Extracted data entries
start

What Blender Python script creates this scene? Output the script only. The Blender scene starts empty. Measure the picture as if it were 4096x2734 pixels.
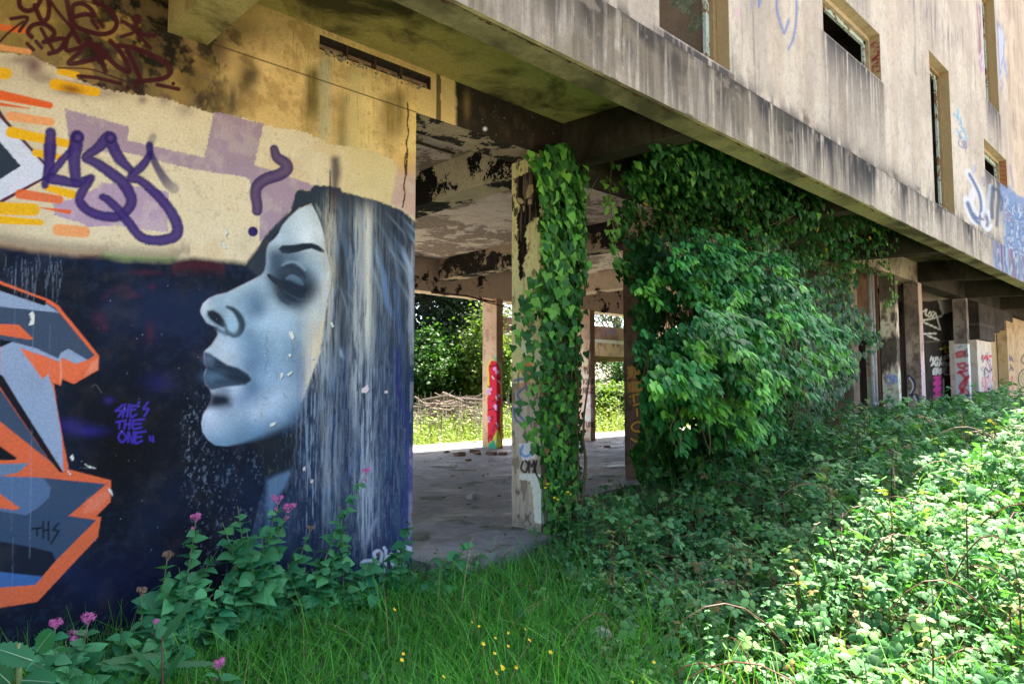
import bpy, math, random
import numpy as np
from math import sin, cos, atan, radians

# ------------------------------------------------------------------ camera, sky, sun, exposure
S = bpy.context.scene
COL = S.collection
random.seed(7)
RNG = np.random.default_rng(11)

FPX = 4096 * 24 / 36            # focal length in photo pixels (24 mm lens)
EYE = 1.21                      # eye height above the concrete floor (z = 0)
YAW = atan(2892 / FPX)
TILT = atan(183 / FPX)
FW = np.array([cos(YAW) * cos(TILT), sin(YAW) * cos(TILT), sin(TILT)])
RT = np.array([sin(YAW), -cos(YAW), 0.0])
UP = np.cross(RT, FW)
EYEP = np.array([0, 0, EYE])

cam_data = bpy.data.cameras.new('camera')
cam_data.lens = 24
cam_data.sensor_width = 36
cam_data.clip_end = 600
cam_data.clip_start = 0.05
cam = bpy.data.objects.new('camera', cam_data)
COL.objects.link(cam)
cam.location = (0, 0, EYE)
cam.rotation_euler = (math.pi / 2 + TILT, 0, YAW - math.pi / 2)
S.camera = cam

SUN_DIR = np.array([0.50, 0.085, 0.86])
SUN_DIR /= np.linalg.norm(SUN_DIR)
SUN_EL = math.asin(SUN_DIR[2])
SUN_AZ = math.atan2(SUN_DIR[0], SUN_DIR[1])
world = bpy.data.worlds.new('World')
S.world = world
world.use_nodes = True
wn = world.node_tree
for n in list(wn.nodes):
    wn.nodes.remove(n)
sky = wn.nodes.new('ShaderNodeTexSky')
sky.sky_type = 'NISHITA'
sky.sun_disc = False
sky.sun_elevation = SUN_EL
sky.sun_rotation = SUN_AZ
sky.air_density = 0.9
sky.dust_density = 3.0
sky.ozone_density = 0.6
bg = wn.nodes.new('ShaderNodeBackground')
bg.inputs['Strength'].default_value = 0.10
wo = wn.nodes.new('ShaderNodeOutputWorld')
wn.links.new(sky.outputs[0], bg.inputs[0])
wn.links.new(bg.outputs[0], wo.inputs[0])

sd = bpy.data.lights.new('sun', 'SUN')
sd.energy = 5.0
sd.angle = radians(0.5)
sd.color = (1.0, 0.915, 0.76)
sun = bpy.data.objects.new('sun', sd)
COL.objects.link(sun)
from mathutils import Vector, Matrix
sun.rotation_euler = Vector(tuple(-SUN_DIR)).to_track_quat('-Z', 'Y').to_euler()
sun.location = (0, 0, 30)

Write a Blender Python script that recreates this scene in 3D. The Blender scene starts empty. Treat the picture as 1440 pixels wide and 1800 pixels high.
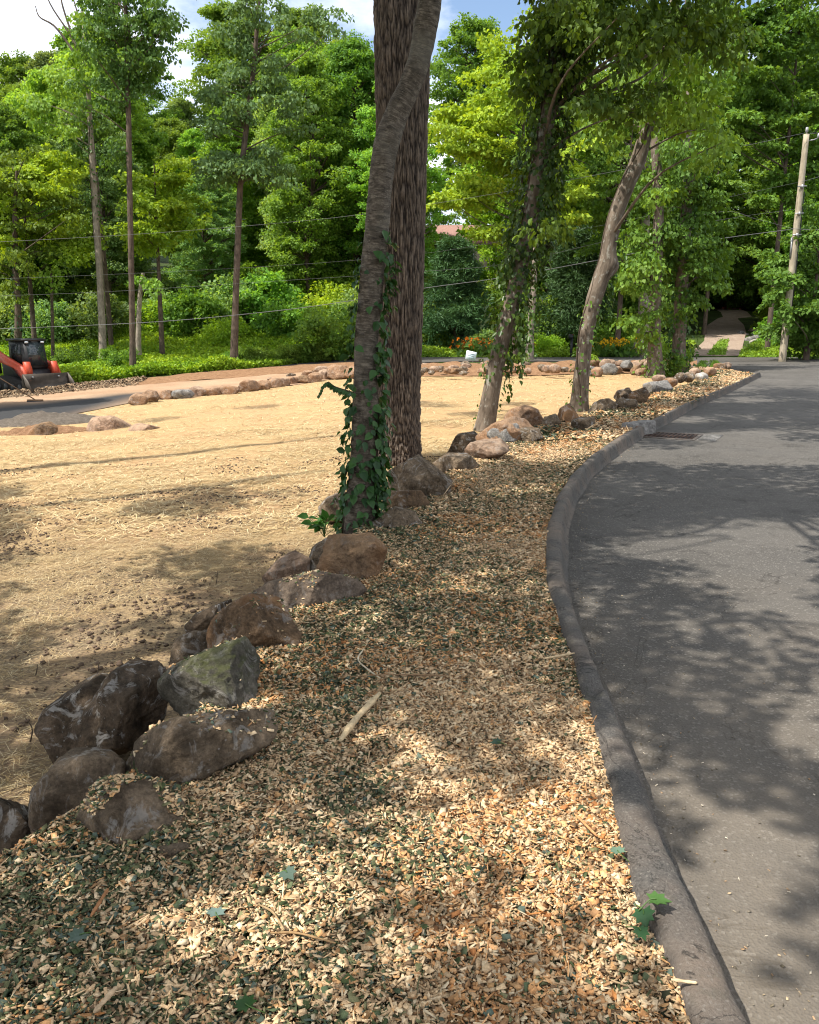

end

__Written task__. The records above need to be given again exactly. Omit the pictures.

__Exercise solution__.
What Blender Python script creates this scene? Output the script only. The Blender scene starts empty. Measure the picture as if it were 4096x2734 pixels.
import bpy, math, random
import numpy as np
from math import sin, cos, atan, radians

# ------------------------------------------------------------------ camera, sky, sun, exposure
S = bpy.context.scene
COL = S.collection
random.seed(7)
RNG = np.random.default_rng(11)

FPX = 4096 * 24 / 36            # focal length in photo pixels (24 mm lens)
EYE = 1.21                      # eye height above the concrete floor (z = 0)
YAW = atan(2892 / FPX)
TILT = atan(183 / FPX)
FW = np.array([cos(YAW) * cos(TILT), sin(YAW) * cos(TILT), sin(TILT)])
RT = np.array([sin(YAW), -cos(YAW), 0.0])
UP = np.cross(RT, FW)
EYEP = np.array([0, 0, EYE])

cam_data = bpy.data.cameras.new('camera')
cam_data.lens = 24
cam_data.sensor_width = 36
cam_data.clip_end = 600
cam_data.clip_start = 0.05
cam = bpy.data.objects.new('camera', cam_data)
COL.objects.link(cam)
cam.location = (0, 0, EYE)
cam.rotation_euler = (math.pi / 2 + TILT, 0, YAW - math.pi / 2)
S.camera = cam

SUN_DIR = np.array([0.50, 0.085, 0.86])
SUN_DIR /= np.linalg.norm(SUN_DIR)
SUN_EL = math.asin(SUN_DIR[2])
SUN_AZ = math.atan2(SUN_DIR[0], SUN_DIR[1])
world = bpy.data.worlds.new('World')
S.world = world
world.use_nodes = True
wn = world.node_tree
for n in list(wn.nodes):
    wn.nodes.remove(n)
sky = wn.nodes.new('ShaderNodeTexSky')
sky.sky_type = 'NISHITA'
sky.sun_disc = False
sky.sun_elevation = SUN_EL
sky.sun_rotation = SUN_AZ
sky.air_density = 0.9
sky.dust_density = 3.0
sky.ozone_density = 0.6
bg = wn.nodes.new('ShaderNodeBackground')
bg.inputs['Strength'].default_value = 0.10
wo = wn.nodes.new('ShaderNodeOutputWorld')
wn.links.new(sky.outputs[0], bg.inputs[0])
wn.links.new(bg.outputs[0], wo.inputs[0])

sd = bpy.data.lights.new('sun', 'SUN')
sd.energy = 5.0
sd.angle = radians(0.5)
sd.color = (1.0, 0.915, 0.76)
sun = bpy.data.objects.new('sun', sd)
COL.objects.link(sun)
from mathutils import Vector, Matrix
sun.rotation_euler = Vector(tuple(-SUN_DIR)).to_track_quat('-Z', 'Y').to_euler()
sun.location = (0, 0, 30)

Write a Blender Python script that recreates this scene in 3D. The Blender scene starts empty. Treat the picture as 1440 pixels wide and 1800 pixels high.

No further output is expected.